Quote the records that follow in full and exactly; leave out the pictures.

Data rows

====================

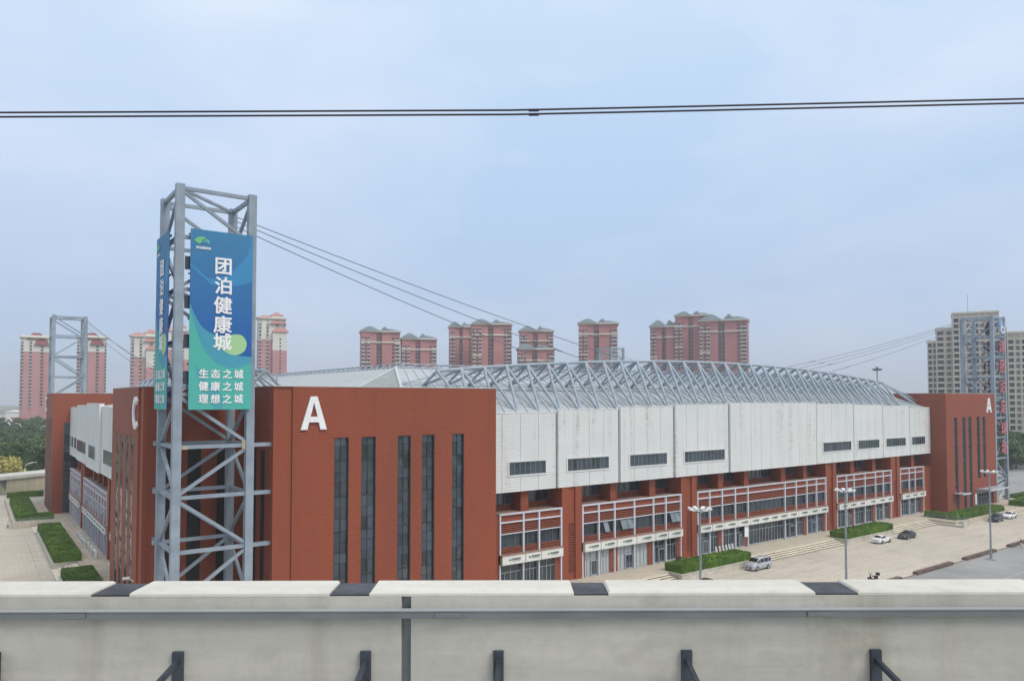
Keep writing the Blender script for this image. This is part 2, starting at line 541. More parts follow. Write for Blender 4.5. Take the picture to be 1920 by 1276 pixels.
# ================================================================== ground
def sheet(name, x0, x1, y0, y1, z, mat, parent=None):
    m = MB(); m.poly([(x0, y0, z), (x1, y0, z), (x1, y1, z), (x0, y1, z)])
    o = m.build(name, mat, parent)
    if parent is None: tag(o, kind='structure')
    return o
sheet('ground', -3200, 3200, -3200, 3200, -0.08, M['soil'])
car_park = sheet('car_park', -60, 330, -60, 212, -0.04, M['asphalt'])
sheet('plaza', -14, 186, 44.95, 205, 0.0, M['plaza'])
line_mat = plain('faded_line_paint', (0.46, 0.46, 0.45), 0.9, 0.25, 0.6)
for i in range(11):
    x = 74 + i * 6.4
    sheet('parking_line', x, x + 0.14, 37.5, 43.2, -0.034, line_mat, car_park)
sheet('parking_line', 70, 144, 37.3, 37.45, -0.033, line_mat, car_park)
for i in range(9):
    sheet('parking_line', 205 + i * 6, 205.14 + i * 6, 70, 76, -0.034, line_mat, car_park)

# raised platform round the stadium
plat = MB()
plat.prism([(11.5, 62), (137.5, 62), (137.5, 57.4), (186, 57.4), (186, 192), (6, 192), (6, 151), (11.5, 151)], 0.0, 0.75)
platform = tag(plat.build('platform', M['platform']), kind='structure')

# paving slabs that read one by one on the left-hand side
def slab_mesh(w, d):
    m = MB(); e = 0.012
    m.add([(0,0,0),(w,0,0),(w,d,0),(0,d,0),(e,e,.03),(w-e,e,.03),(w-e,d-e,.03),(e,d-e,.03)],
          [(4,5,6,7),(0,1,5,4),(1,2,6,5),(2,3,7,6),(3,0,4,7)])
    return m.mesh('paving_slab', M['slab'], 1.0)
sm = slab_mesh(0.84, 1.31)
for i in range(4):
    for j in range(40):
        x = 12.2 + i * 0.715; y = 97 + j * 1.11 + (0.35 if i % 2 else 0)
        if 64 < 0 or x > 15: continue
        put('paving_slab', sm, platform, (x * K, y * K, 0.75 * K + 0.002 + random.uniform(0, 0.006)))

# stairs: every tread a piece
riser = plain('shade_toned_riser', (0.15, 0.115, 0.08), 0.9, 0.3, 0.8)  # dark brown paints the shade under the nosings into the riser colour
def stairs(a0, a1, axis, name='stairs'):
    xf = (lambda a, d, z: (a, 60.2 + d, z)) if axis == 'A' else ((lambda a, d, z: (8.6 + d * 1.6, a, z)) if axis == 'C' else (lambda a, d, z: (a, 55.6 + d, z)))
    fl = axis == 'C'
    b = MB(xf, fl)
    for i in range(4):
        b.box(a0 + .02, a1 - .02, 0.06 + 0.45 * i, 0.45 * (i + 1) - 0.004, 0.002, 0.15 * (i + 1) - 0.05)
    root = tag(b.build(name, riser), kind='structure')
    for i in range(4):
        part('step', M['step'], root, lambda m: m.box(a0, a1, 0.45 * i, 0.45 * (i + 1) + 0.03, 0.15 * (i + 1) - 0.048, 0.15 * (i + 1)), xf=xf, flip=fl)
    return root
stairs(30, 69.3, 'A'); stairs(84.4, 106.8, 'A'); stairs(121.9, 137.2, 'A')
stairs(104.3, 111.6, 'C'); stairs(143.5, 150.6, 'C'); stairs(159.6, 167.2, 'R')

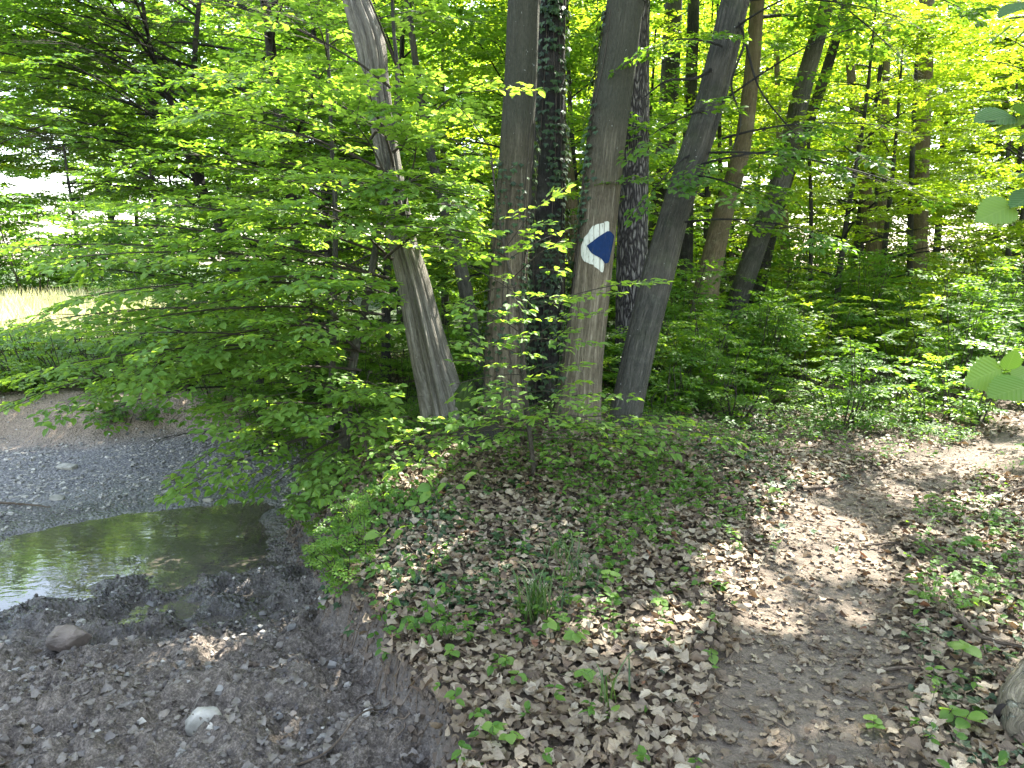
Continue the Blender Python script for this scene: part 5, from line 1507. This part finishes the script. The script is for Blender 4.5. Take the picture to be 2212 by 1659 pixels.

====================

Result of this task
Keep writing the Blender script for this image. This is part 2, starting at line 541. More parts follow. Write for Blender 4.5. Take the picture to be 1920 by 1276 pixels.
# ================================================================== ground
def sheet(name, x0, x1, y0, y1, z, mat, parent=None):
    m = MB(); m.poly([(x0, y0, z), (x1, y0, z), (x1, y1, z), (x0, y1, z)])
    o = m.build(name, mat, parent)
    if parent is None: tag(o, kind='structure')
    return o
sheet('ground', -3200, 3200, -3200, 3200, -0.08, M['soil'])
car_park = sheet('car_park', -60, 330, -60, 212, -0.04, M['asphalt'])
sheet('plaza', -14, 186, 44.95, 205, 0.0, M['plaza'])
line_mat = plain('faded_line_paint', (0.46, 0.46, 0.45), 0.9, 0.25, 0.6)
for i in range(11):
    x = 74 + i * 6.4
    sheet('parking_line', x, x + 0.14, 37.5, 43.2, -0.034, line_mat, car_park)
sheet('parking_line', 70, 144, 37.3, 37.45, -0.033, line_mat, car_park)
for i in range(9):
    sheet('parking_line', 205 + i * 6, 205.14 + i * 6, 70, 76, -0.034, line_mat, car_park)

# raised platform round the stadium
plat = MB()
plat.prism([(11.5, 62), (137.5, 62), (137.5, 57.4), (186, 57.4), (186, 192), (6, 192), (6, 151), (11.5, 151)], 0.0, 0.75)
platform = tag(plat.build('platform', M['platform']), kind='structure')

# paving slabs that read one by one on the left-hand side
def slab_mesh(w, d):
    m = MB(); e = 0.012
    m.add([(0,0,0),(w,0,0),(w,d,0),(0,d,0),(e,e,.03),(w-e,e,.03),(w-e,d-e,.03),(e,d-e,.03)],
          [(4,5,6,7),(0,1,5,4),(1,2,6,5),(2,3,7,6),(3,0,4,7)])
    return m.mesh('paving_slab', M['slab'], 1.0)
sm = slab_mesh(0.84, 1.31)
for i in range(4):
    for j in range(40):
        x = 12.2 + i * 0.715; y = 97 + j * 1.11 + (0.35 if i % 2 else 0)
        if 64 < 0 or x > 15: continue
        put('paving_slab', sm, platform, (x * K, y * K, 0.75 * K + 0.002 + random.uniform(0, 0.006)))

# stairs: every tread a piece
riser = plain('shade_toned_riser', (0.15, 0.115, 0.08), 0.9, 0.3, 0.8)  # dark brown paints the shade under the nosings into the riser colour
def stairs(a0, a1, axis, name='stairs'):
    xf = (lambda a, d, z: (a, 60.2 + d, z)) if axis == 'A' else ((lambda a, d, z: (8.6 + d * 1.6, a, z)) if axis == 'C' else (lambda a, d, z: (a, 55.6 + d, z)))
    fl = axis == 'C'
    b = MB(xf, fl)
    for i in range(4):
        b.box(a0 + .02, a1 - .02, 0.06 + 0.45 * i, 0.45 * (i + 1) - 0.004, 0.002, 0.15 * (i + 1) - 0.05)
    root = tag(b.build(name, riser), kind='structure')
    for i in range(4):
        part('step', M['step'], root, lambda m: m.box(a0, a1, 0.45 * i, 0.45 * (i + 1) + 0.03, 0.15 * (i + 1) - 0.048, 0.15 * (i + 1)), xf=xf, flip=fl)
    return root
stairs(30, 69.3, 'A'); stairs(84.4, 106.8, 'A'); stairs(121.9, 137.2, 'A')
stairs(104.3, 111.6, 'C'); stairs(143.5, 150.6, 'C'); stairs(159.6, 167.2, 'R')

Continue the Blender Python script for this scene: part 5, from line 1507. This part finishes the script. The script is for Blender 4.5. Take the picture to be 2212 by 1659 pixels.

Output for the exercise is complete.